• **Raw data**:
________________
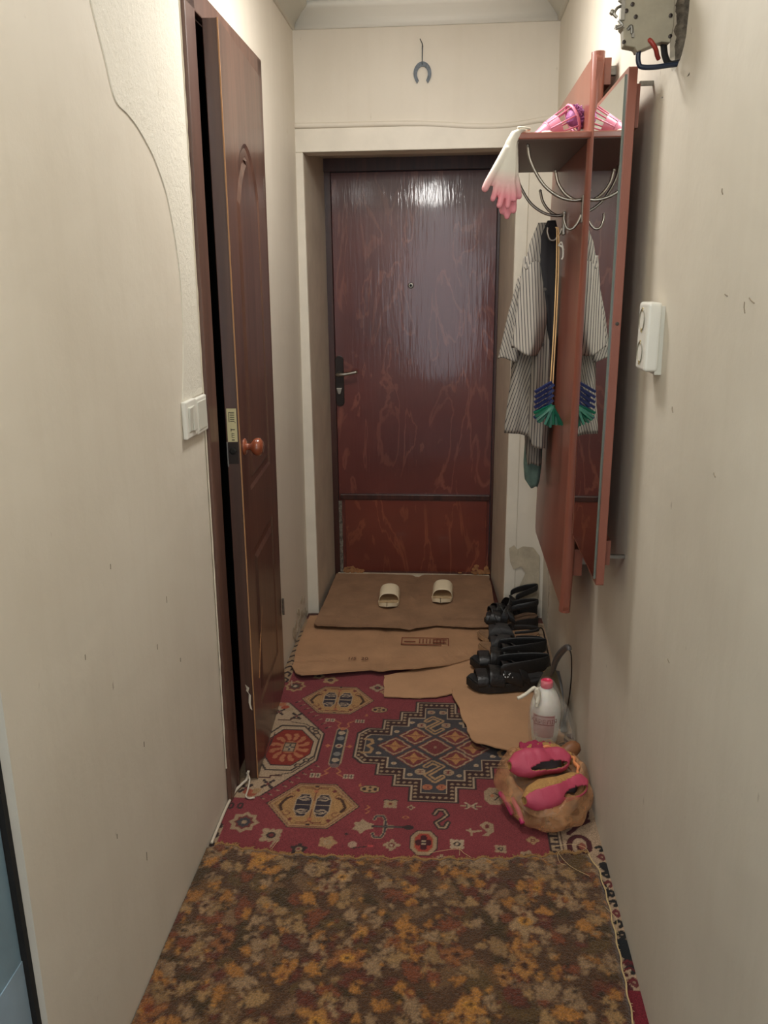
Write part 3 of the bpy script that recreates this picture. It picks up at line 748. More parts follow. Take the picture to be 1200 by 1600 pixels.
# large stepped medallion
MX, MY = -.037, 2.405
oq = [(0, .295), (.070, .295), (.070, .222), (.124, .222), (.124, .166), (.181, .166), (.181, .106), (.231, .106), (.262, .070), (.262, 0)]
iq = [(0, .256), (.041, .256), (.041, .185), (.097, .185), (.097, .130), (.153, .130), (.153, .070), (.222, .070), (.236, .052), (.236, 0)]
rug.poly(sym([(x + (.006 if x else 0), y + (.006 if y else 0)) for x, y in oq], MX, MY), DK)
rug.poly(sym(oq, MX, MY), CREAM); rug.poly(sym([(max(0, x - .0045), max(0, y - .0045)) for x, y in oq], MX, MY), (58, 36, 34))
rug.poly(sym(iq, MX, MY), CREAM); rug.poly(sym([(max(0, x - .0045), max(0, y - .0045)) for x, y in iq], MX, MY), NAVY)
mq = [((a[0] + b[0]) / 2, (a[1] + b[1]) / 2) for a, b in zip(oq, iq)]
full = sym(mq, MX, MY)
acc = 0.0
for k in range(len(full)):
    (ax, ay), (bx, by) = full[k], full[(k + 1) % len(full)]; L_ = math.hypot(bx - ax, by - ay)
    n = max(1, int(round(L_ / .0195)))
    if L_ < .004: continue
    for q in range(n):
        t = q / n; rug.ell(ax + (bx - ax) * t, ay + (by - ay) * t, .0062, .0058, TAN, 0, 1.4)
for dx, dy in ((0, 0), (-.068, .066), (.066, .068), (-.068, -.068), (.068, -.066), (-.134, 0), (.124, 0)):
    cx, cy = MX + dx, MY + dy; hx, hy = .060, .058
    for s_, c in ((1.0, MAR), (.90, TAN if dx in (0,) else MAR), (.84, MAR)):
        rug.poly([(cx - hx * s_, cy), (cx, cy + hy * s_), (cx + hx * s_, cy), (cx, cy - hy * s_)], c)
    rug.line([(cx - hx * .86, cy), (cx - hx * .5, cy + hy * .30), (cx - hx * .42, cy + hy * .5), (cx, cy + hy * .82), (cx + hx * .42, cy + hy * .5), (cx + hx * .5, cy + hy * .30), (cx + hx * .86, cy), (cx + hx * .5, cy - hy * .30), (cx + hx * .42, cy - hy * .5), (cx, cy - hy * .82), (cx - hx * .42, cy - hy * .5), (cx - hx * .5, cy - hy * .30)], .0058, TAN, True)
    c = MAR if dx == 0 else (156, 112, 70)
    if dx: rug.poly([(cx - .036, cy), (cx - .012, cy + .009), (cx, cy + .034), (cx + .012, cy + .009), (cx + .036, cy), (cx + .012, cy - .009), (cx, cy - .034), (cx - .012, cy - .009)], c); rug.ell(cx, cy, .015, .017, c)
    rug.ell(cx, cy, .006, .006, ORG if dx else TAN); rug.line([(cx - .02, cy), (cx + .02, cy)], .003, MAR)
def ess(cx, cy, w_, h_, col, inn, t=.014, flip=False):
    f = -1 if flip else 1
    P = [(cx - f * w_ * .45, cy + h_ * .22), (cx - f * w_ * .25, cy + h_ * .46), (cx + f * w_ * .18, cy + h_ * .46), (cx + f * w_ * .42, cy + h_ * .20), (cx + f * w_ * .1, cy), (cx - f * w_ * .35, cy - h_ * .22), (cx - f * w_ * .1, cy - h_ * .48), (cx + f * w_ * .3, cy - h_ * .46), (cx + f * w_ * .48, cy - h_ * .2)]
    rug.line(P, t, col); rug.line(P, t * .32, inn)
def zed(cx, cy, w_, h_):
    P = [(cx - w_ * .1, cy + h_ * .5), (cx + w_ * .42, cy + h_ * .28), (cx - w_ * .38, cy - h_ * .2), (cx + w_ * .05, cy - h_ * .5), (cx + w_ * .45, cy - h_ * .26)]
    P = [(cx - w_ * .45, cy + h_ * .26)] + P
    rug.line(P, .020, OCH); rug.line(P, .0058, NAVY)
zed(-.043, 2.543, .060, .100); zed(-.038, 2.266, .060, .104)
for x in (-.262, .188):
    f = 1 if x < 0 else -1
    P = [(x - f * .012, 2.443), (x + f * .012, 2.44), (x + f * .016, 2.42), (x, 2.404), (x + f * .018, 2.385), (x + f * .012, 2.362), (x - f * .014, 2.36)]
    rug.line(P, .011, OCH)
for x, y, r, c in ((-.086, 2.540, .015, TAN), (-.002, 2.544, .015, TAN), (-.081, 2.262, .016, TAN), (.007, 2.263, .016, TAN), (-.056, 2.181, .014, ORG), (-.014, 2.183, .014, ORG), (-.056, 2.63, .013, TAN), (-.014, 2.63, .013, TAN)):
    octo(x, y, r * 1.05, r, c); rug.line([(x - r * .5, y - r * .4), (x + r * .5, y - r * .4)], .003, MAR); rug.line([(x - r * .5, y + r * .4), (x + r * .5, y + r * .4)], .003, MAR); rug.line([(x, y - r * .4), (x, y + r * .4)], .004, MAR)
for x, y in ((-.170, 2.496), (-.168, 2.304), (-.120, 2.557), (-.113, 2.244), (-.223, 2.445), (-.222, 2.360), (.041, 2.247), (.095, 2.306), (.05, 2.56), (.10, 2.50), (.15, 2.445), (.15, 2.36)):
    rug.ell(x, y, .009, .008, CREAM); rug.ell(x, y, .004, .0035, OCH)
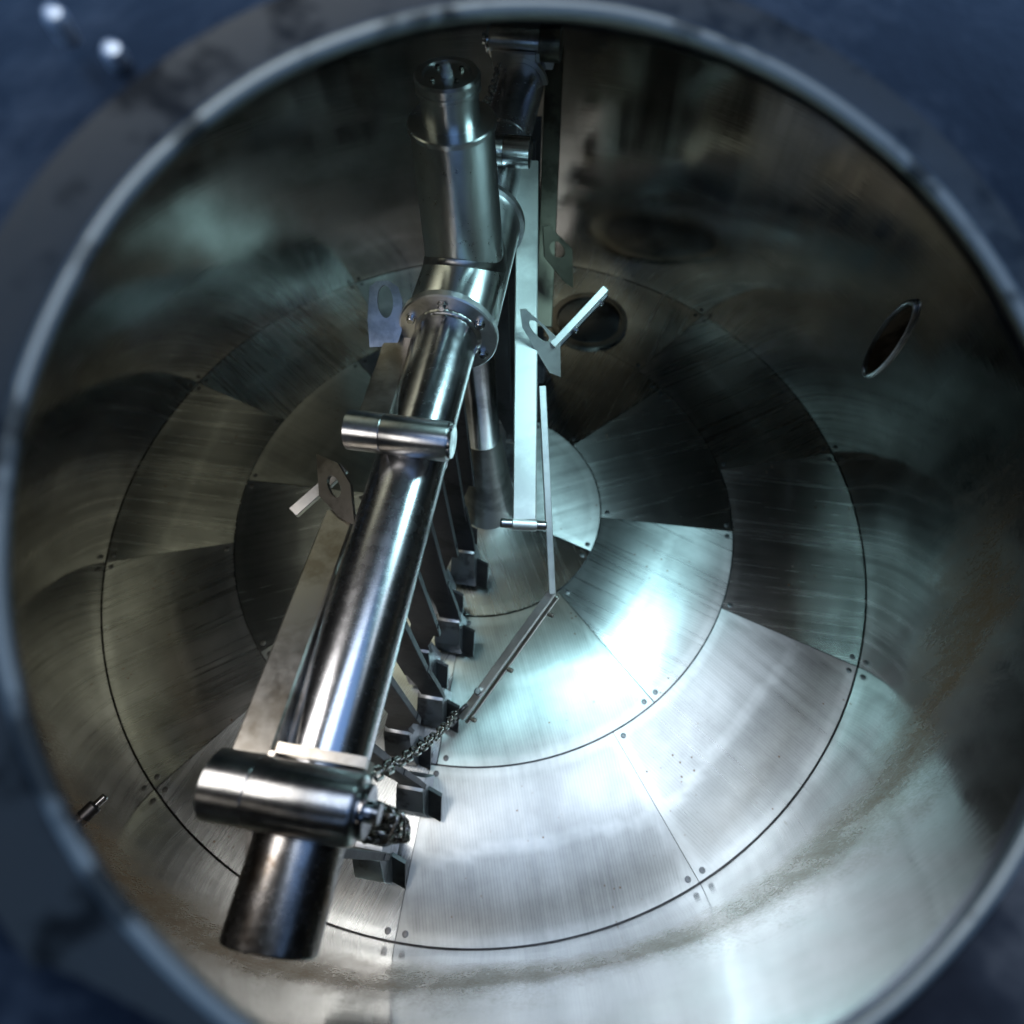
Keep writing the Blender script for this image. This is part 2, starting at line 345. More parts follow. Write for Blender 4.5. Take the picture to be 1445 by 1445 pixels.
def torus_link(bm, c, d, side, half, width, wire, n=20, k=8):
    """one oval chain link centred c, long axis d, flat axis side"""
    d = d.normalized(); side = (side - d * side.dot(d)).normalized(); nr = d.cross(side)
    st = half - width; pts = []
    for i in range(n):
        a_ = 2 * math.pi * i / n
        x, y = math.cos(a_) * width, math.sin(a_) * width
        pts.append((x + (st if x >= 0 else -st), y))
    rings = []
    for i in range(n):
        p0, p1, p2 = pts[i - 1], pts[i], pts[(i + 1) % n]
        tx, ty = p2[0] - p0[0], p2[1] - p0[1]; tl = math.hypot(tx, ty); ox, oy = ty / tl, -tx / tl
        rings.append([bm.verts.new(c + d * (p1[0] + ox * wire * math.cos(2 * math.pi * q / k)) + side * (p1[1] + oy * wire * math.cos(2 * math.pi * q / k)) + nr * wire * math.sin(2 * math.pi * q / k)) for q in range(k)])
    for i in range(n):
        j = (i + 1) % n
        for q in range(k):
            r_ = (q + 1) % k; bm.faces.new((rings[i][q], rings[i][r_], rings[j][r_], rings[j][q]))
    return bm

# ------------------------------------------------------------------ the tank shell
tank = thing('brewing_tank', 'round stainless steel brewing tank seen inside through its manhole', 'tank')
WR, WTOP = 1.002, 1.14
PORT_A, PORT_Z, PORT_RA, PORT_RZ = R(11.0), 0.375, 0.034, 0.112     # oval mouth of the outlet pipe
def wall_mesh():
    bm = bmesh.new(); uvl = bm.loops.layers.uv.new('grain')
    na, nz = 540, 114; z0 = -0.05
    # the grid is finer than the port, whose edge vertices are pulled onto its oval
    vs = {}
    def skew(th, z): return th, z
    def inside(th, z):
        a_ = (th - PORT_A + math.pi) % (2 * math.pi) - math.pi
        return (a_ / PORT_RA) ** 2 + ((z - PORT_Z) / PORT_RZ) ** 2
    def vert(i, j):
        key = (i % na, j)
        if key in vs: return vs[key]
        th = 2 * math.pi * i / na; z = z0 + (WTOP - z0) * j / nz
        v = bm.verts.new((WR * math.cos(th), WR * math.sin(th), z)); vs[key] = v; return v
    for i in range(na):
        for j in range(nz):
            th = 2 * math.pi * (i + 0.5) / na; z = z0 + (WTOP - z0) * (j + 0.5) / nz
            if inside(th, z) < 1: continue
            f = bm.faces.new((vert(i, j), vert(i + 1, j), vert(i + 1, j + 1), vert(i, j + 1)))
            for l, (di, dj) in zip(f.loops, ((0, 0), (1, 0), (1, 1), (0, 1))):
                l[uvl].uv = (2 * math.pi * (i + di) / na * WR, z0 + (WTOP - z0) * (j + dj) / nz)
    for e in bm.edges:
        if len(e.link_faces) == 1:
            for v in e.verts:
                th = math.atan2(v.co.y, v.co.x); k = inside(th, v.co.z)
                if 0.3 < k < 2.2:
                    a_ = (th - PORT_A + math.pi) % (2 * math.pi) - math.pi; q = 1 / math.sqrt(k)
                    a2 = PORT_A + a_ * q; v.co = Vector((WR * math.cos(a2), WR * math.sin(a2), PORT_Z + (v.co.z - PORT_Z) * q))
    return bm
bmw = wall_mesh()
wall = obj('tank_wall', bmw, M_wall, tank)
# outlet pipe behind the oval mouth
def port_pt(k, n, scale, depth):
    a_ = 2 * math.pi * k / n
    th = PORT_A + math.cos(a_) * PORT_RA * scale; z = PORT_Z + math.sin(a_) * PORT_RZ * scale
    return Vector(((WR + depth) * math.cos(th), (WR + depth) * math.sin(th), z - depth * 0.55))
bm = bmesh.new(); n = 48
prof = [(0.985, 0.0), (0.97, 0.01), (0.95, 0.10), (0.95, 0.20)]
rings = [[bm.verts.new(port_pt(k, n, s_, d_)) for k in range(n)] for s_, d_ in prof]
for p_, q_ in zip(rings, rings[1:]):
    for k in range(n): bm.faces.new((p_[k], p_[(k + 1) % n], q_[(k + 1) % n], q_[k]))
bm.faces.new(rings[-1])
outlet = obj('outlet_pipe', bm, M_port, tank, angle=60)
bm = bmesh.new()
rings = [[bm.verts.new(port_pt(k, n, s_, d_)) for k in range(n)] for s_, d_ in [(0.95, 0.085), (0.89, 0.085), (0.89, 0.091), (0.95, 0.091)]]
for p_, q_ in zip(rings, rings[1:]):
    for k in range(n): bm.faces.new((p_[k], p_[(k + 1) % n], q_[(k + 1) % n], q_[k]))
obj('weld_ring', bm, M_brushed, outlet)
bm = bmesh.new()
rings = [[bm.verts.new(port_pt(k, n, s_, d_)) for k in range(n)] for s_, d_ in [(1.10, -0.001), (1.07, -0.008), (1.0, -0.010), (0.96, -0.006), (0.955, 0.004)]]
for p_, q_ in zip(rings, rings[1:]):
    for k in range(n): bm.faces.new((p_[k], p_[(k + 1) % n], q_[(k + 1) % n], q_[k]))
obj('port_lip', bm, M_brushed, outlet, angle=80)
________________
• **Problem**: Find the lines above holding the word "Write" and show them.

• **Solution**:
Write part 3 of the bpy script that recreates this picture. It picks up at line 748. More parts follow. Take the picture to be 1200 by 1600 pixels.
Keep writing the Blender script for this image. This is part 2, starting at line 345. More parts follow. Write for Blender 4.5. Take the picture to be 1445 by 1445 pixels.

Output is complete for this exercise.